_Exercise prompt_
How many lines of the data include the string "pixels"? State the number and nothing else.

━━ Raw data

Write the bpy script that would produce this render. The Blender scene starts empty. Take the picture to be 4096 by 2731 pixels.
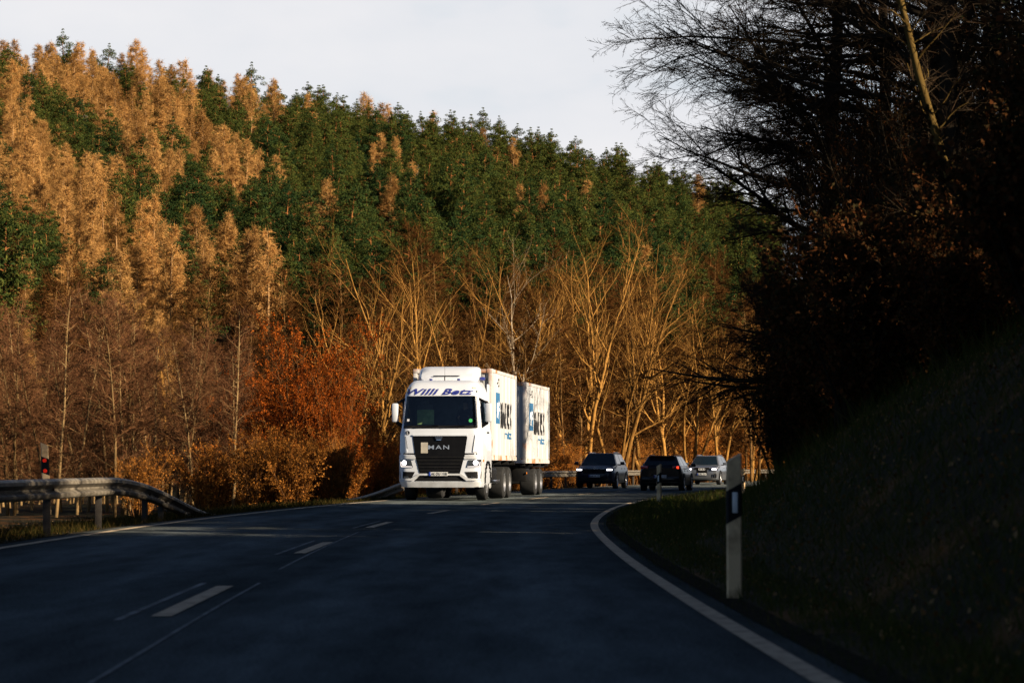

━━━━
━━ Raw data

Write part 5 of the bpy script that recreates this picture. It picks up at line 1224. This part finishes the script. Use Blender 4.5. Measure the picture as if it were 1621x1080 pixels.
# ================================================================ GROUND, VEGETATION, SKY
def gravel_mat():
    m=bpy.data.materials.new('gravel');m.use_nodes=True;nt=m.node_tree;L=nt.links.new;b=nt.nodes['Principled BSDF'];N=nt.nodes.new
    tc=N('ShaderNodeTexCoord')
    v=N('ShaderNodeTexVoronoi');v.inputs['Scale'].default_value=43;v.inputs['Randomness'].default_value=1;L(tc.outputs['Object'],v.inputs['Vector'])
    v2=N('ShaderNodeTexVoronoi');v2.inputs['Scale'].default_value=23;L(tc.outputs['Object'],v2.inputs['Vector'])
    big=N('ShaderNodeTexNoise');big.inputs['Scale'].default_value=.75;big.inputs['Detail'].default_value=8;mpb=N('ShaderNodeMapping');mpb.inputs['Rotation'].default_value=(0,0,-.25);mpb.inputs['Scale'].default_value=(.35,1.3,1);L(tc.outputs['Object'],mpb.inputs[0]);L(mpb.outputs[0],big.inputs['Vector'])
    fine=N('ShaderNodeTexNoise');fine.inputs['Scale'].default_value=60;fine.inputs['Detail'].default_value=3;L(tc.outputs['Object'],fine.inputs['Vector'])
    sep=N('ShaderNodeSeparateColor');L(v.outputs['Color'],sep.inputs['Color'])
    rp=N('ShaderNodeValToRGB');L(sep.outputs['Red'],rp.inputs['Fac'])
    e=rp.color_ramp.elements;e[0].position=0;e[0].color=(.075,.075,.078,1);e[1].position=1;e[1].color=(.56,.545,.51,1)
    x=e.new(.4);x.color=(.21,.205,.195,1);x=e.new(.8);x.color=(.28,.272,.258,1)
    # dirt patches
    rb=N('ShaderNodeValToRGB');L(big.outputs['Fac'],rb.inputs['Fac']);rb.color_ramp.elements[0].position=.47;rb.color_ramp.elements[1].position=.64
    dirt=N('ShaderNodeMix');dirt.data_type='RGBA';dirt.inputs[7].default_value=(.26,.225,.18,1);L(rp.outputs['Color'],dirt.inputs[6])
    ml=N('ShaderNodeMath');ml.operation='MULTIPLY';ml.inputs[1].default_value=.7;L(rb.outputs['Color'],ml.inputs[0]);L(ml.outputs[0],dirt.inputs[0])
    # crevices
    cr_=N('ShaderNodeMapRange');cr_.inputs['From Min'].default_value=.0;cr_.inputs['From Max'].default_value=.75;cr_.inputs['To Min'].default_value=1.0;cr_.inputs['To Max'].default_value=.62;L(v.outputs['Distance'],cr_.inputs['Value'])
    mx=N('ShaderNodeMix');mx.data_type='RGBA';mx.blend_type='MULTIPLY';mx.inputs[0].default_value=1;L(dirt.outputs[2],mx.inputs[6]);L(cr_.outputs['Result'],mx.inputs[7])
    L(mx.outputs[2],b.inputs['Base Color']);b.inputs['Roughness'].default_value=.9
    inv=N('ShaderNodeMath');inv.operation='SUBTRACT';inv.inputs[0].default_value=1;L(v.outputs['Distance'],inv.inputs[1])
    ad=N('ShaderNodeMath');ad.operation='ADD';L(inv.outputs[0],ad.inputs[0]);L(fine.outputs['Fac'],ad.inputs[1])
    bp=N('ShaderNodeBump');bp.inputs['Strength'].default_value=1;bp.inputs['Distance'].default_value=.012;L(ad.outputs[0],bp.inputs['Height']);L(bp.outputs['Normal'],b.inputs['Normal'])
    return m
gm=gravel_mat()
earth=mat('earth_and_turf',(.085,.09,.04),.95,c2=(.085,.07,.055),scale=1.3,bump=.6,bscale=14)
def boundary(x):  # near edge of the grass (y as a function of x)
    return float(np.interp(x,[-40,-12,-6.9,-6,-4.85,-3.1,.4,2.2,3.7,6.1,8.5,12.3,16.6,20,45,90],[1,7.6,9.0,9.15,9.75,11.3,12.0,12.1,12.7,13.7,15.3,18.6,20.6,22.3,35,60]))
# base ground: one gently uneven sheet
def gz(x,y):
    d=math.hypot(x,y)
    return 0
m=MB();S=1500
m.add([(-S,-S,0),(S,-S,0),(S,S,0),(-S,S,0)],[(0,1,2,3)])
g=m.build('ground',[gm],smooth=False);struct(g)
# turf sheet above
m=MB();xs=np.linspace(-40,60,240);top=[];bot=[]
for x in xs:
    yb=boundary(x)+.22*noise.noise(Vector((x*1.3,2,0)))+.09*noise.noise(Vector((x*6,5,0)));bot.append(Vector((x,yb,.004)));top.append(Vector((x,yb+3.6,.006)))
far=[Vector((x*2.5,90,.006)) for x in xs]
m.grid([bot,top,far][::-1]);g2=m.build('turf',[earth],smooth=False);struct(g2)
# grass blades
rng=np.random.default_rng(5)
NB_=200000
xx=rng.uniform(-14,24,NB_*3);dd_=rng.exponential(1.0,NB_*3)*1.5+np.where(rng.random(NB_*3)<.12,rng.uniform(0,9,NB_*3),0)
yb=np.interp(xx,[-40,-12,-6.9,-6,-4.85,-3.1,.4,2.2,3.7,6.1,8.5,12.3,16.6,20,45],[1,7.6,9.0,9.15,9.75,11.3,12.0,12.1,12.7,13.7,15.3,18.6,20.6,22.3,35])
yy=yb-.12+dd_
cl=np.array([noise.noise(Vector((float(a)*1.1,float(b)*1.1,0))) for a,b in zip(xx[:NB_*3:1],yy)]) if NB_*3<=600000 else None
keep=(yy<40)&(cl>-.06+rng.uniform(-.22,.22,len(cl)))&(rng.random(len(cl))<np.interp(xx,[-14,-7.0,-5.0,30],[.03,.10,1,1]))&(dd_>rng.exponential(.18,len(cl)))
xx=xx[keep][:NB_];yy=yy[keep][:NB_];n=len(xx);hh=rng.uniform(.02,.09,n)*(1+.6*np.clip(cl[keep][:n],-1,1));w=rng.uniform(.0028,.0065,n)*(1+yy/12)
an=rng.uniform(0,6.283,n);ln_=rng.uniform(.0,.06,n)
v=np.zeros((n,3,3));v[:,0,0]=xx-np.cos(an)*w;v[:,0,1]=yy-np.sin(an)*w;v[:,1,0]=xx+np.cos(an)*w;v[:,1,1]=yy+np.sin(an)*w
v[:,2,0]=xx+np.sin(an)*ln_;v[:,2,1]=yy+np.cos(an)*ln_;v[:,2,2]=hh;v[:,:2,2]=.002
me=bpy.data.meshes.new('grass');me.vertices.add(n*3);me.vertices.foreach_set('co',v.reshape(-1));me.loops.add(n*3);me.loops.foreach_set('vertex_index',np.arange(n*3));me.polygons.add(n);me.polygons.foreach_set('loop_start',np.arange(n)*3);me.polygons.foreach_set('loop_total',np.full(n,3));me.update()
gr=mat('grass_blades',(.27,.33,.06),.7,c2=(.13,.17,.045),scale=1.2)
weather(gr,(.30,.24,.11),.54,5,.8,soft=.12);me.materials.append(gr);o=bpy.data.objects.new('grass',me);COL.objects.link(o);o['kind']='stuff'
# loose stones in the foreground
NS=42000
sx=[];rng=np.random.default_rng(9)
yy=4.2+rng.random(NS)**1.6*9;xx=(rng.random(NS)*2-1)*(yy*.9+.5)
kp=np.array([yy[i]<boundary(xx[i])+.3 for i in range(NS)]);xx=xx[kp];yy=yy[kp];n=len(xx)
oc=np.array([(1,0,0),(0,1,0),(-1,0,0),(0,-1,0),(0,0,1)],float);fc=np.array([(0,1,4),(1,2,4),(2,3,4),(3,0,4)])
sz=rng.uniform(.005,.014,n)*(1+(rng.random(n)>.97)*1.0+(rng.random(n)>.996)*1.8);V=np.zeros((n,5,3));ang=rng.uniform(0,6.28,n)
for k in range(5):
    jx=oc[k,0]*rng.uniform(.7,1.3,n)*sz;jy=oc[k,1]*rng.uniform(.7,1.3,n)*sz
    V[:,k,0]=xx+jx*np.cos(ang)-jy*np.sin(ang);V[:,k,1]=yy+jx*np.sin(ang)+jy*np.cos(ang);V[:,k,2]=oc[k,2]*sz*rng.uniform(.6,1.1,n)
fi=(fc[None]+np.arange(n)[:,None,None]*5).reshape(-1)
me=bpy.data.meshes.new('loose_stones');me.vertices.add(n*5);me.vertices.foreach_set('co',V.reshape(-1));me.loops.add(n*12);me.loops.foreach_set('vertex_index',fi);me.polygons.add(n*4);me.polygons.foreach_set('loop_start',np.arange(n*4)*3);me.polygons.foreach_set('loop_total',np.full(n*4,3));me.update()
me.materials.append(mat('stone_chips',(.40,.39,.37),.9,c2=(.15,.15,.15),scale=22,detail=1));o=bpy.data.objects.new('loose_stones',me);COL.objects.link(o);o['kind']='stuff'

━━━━
━━ Raw data

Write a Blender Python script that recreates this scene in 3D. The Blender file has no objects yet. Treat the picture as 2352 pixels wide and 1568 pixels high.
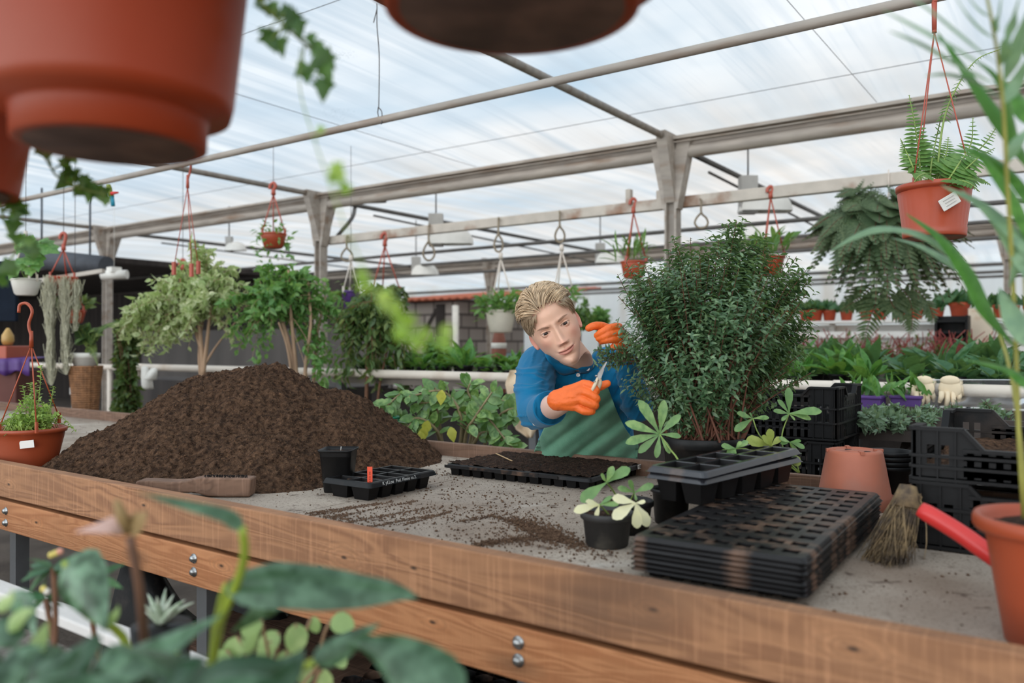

━━━━

_The output_
3